In the Bulandshahr incident, the police control room did not pick up the family’s frantic calls to the police assistance number, 100, for about 15 minutes, while in Bijnore, the victims’ relatives could not reach the police despite dialling the emergency number several times.

“At the core of UP-100’s philosophy was to place the decision to respond to a crime in the hands of a neutral party,” said state additional director general of police Anil Agarwal in a telephonic interview. “Local biases and other factors had rendered local police stations largely ineffective. UP-100 addresses that by making all calls to the police being centralised to Lucknow.”

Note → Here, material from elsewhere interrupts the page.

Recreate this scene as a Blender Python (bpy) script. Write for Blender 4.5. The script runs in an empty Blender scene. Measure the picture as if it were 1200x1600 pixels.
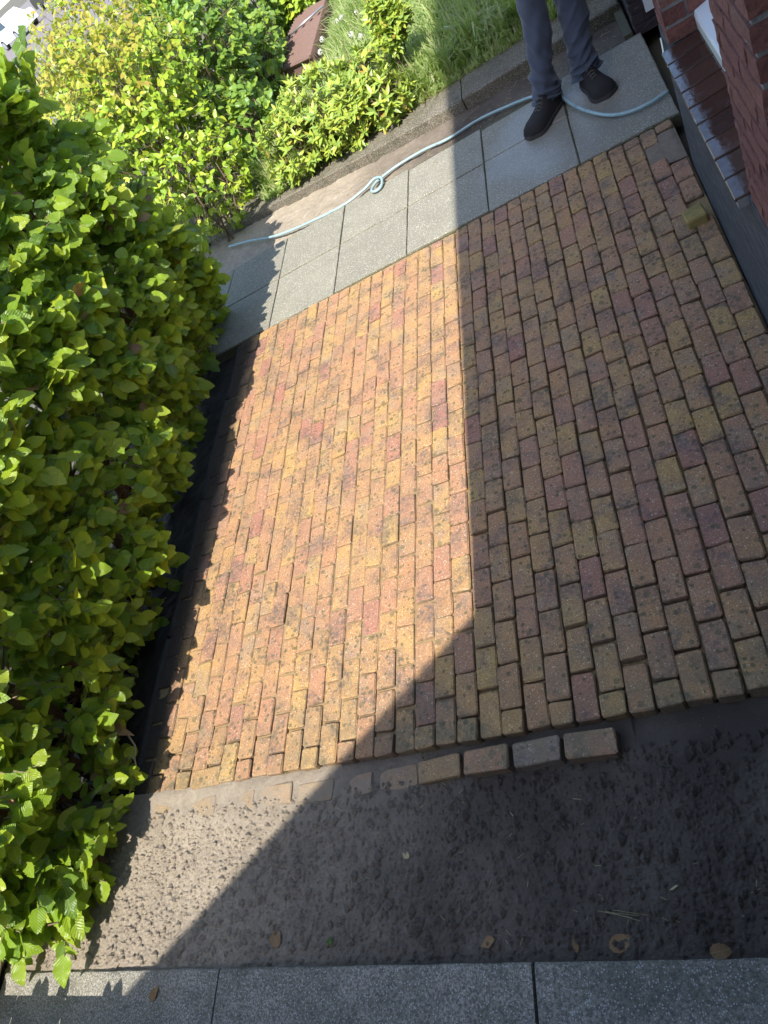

He added: “Today, we are processing over 50,000 calls every day across the state and we are responding to them in under 15 minutes in the cities and just over 20 minutes in the rural areas.”

The service has been allocated a budget of Rs 2,325 crores over five years.

‘Quick response’

Since its launch, several villagers in western Uttar Pradesh have seen the emergency police response vehicles – shiny black SUVs with the bright yellow Dial 100 emblazoned on them.

In villages like Kawal and Sohram, both in Muzzaffarnagar district, a few women praised the service.

“The police arrive quickly and they are helpful,” said a group of women in unison. “Dial 100 and 108, the ambulance service, are very good.”

Agarwal said that the police personnel deployed with this emergency response system are not drawn out for VIP duties.

“This has freed up the men and women to exclusively work on responding to crime and given the Superintendents of Police more time for investigations,” said Agarwal.

In Muzaffarnagar, constable Sarvesh Kumar, standing next to his Dial 100 vehicle, proudly showed off the GPS-enabled tablet that the police uses to swiftly locate the complainant.

“We have been given training on how to deal with people and we get a lot of praise,” said Kumar. “I deal with nearly seven to eight calls daily.”

But will this new service change old perceptions about the Uttar Pradesh police, and help boost Akhilesh Yadav’s prospects in an election that has everyone guessing? The answer will be clear on March 11.